Review: The Ultimate Solution

The Ultimate Solution

Eric Norden’s The Ultimate Solution is a fairly early alternate history novel. A short book told in the style of a classic detective novella, it tells the story of an NYPD officer who, after the German victory in World War II and occupation of America, must track down a reappeared Jew, long after they were thought exterminated. Or at least that’s what the nominal plot is about.

The real meaning of this book is a trend in alternate history that this book was a pioneer in-use an Axis victory world as a way to express social commentary about contemporary society. This is the kind of thing that sometimes can be an insightful “mirror darkly” presentation, but often degenerates into massive axe-grinding.
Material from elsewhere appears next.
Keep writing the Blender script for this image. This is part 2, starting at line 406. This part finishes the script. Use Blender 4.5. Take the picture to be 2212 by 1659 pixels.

Here it’s the latter, with a vengeance. Norden has the subtlety of Tsar Bombas preceding a parade of NASA Crawlers blaring Korn out of sonic blasters. Everyone is a (literal) puppy kicking monster. It’s so over-the-top it actually takes away from the message. Instead of “this is how good people can believe and do bad things”, it’s the far less profound or interesting “people here are bad”. And since most of the small book is devoted to this horrible horribleness of horrors, there isn’t really much else. This is the kind of book that’s interesting for its place in the chronology of its genre (in this case, alternate history) but has little else to recommend it.